Where the oceans are rising.

Nature gives us a much closer look not just at how much the ocean is rising, but where the levels will be changing most, using data from gravity-sensing satellites that show where ocean water flows once it’s no longer ice:

Ice sheets and glaciers have a slight gravitational pull on the water that surrounds them, making sea level a little higher at their edges — similar to how the Moon tugs on the ocean to generate tides, but on a fraction of the scale. When a glacier or ice sheet melts, it loses mass; therefore, the gravitational pull it exerts on nearby ocean water weakens and the sea level falls. At the same time, the land rises up because the ice is no longer weighing it down, which causes a further drop in sea level.

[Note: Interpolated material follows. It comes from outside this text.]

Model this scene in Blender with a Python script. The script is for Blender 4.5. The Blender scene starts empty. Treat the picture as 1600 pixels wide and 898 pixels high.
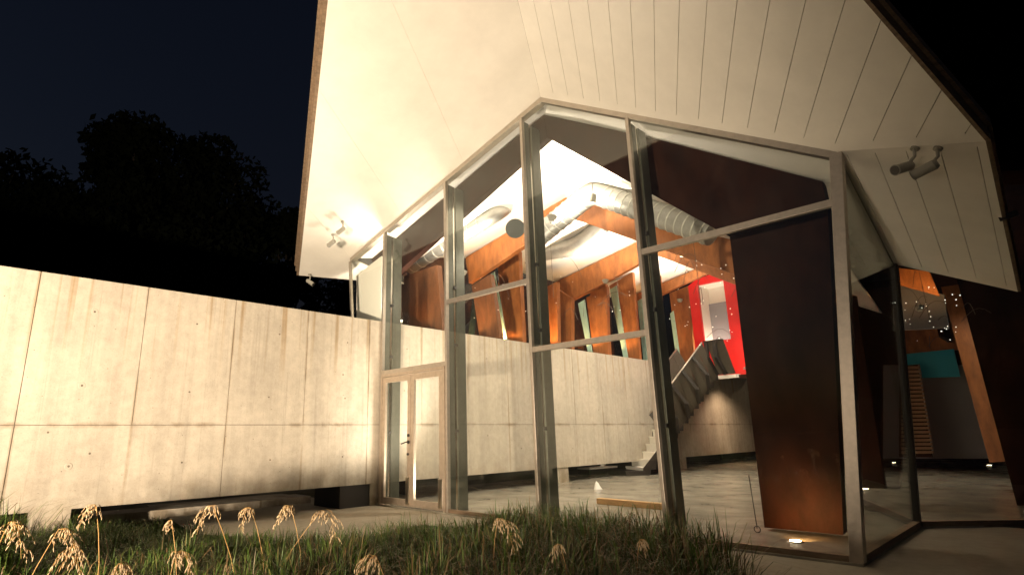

The loss of mass changes Earth’s gravitational field causing the fresh meltwater and ocean water to move away towards faraway coastlines; the resulting pattern of sea-level rise is the fingerprint of melting from that particular ice sheet or glacier. For example, the latest study found that ice melt in Antarctica causes sea level to rise 52% faster in California and Florida than it does in other parts of the world, Velicogna says. Much of Earth’s middle and lower latitudes bear the brunt of rising sea levels because they’re sandwiched between Antarctica and Greenland, which are home to massive ice sheets that are shedding mass as meltwater or icebergs.

Velicogna and co-author Chia-Wei Hsu, also at the University of California, Irvine, used gravity data from NASA’s two Gravity Recovery and Climate Experiment (GRACE) satellites, which measure changes in mass on Earth’s surface. The scientists looked at satellite data from April 2002 to October 2014, and matched it with measurements from pressure stations on the ocean floor.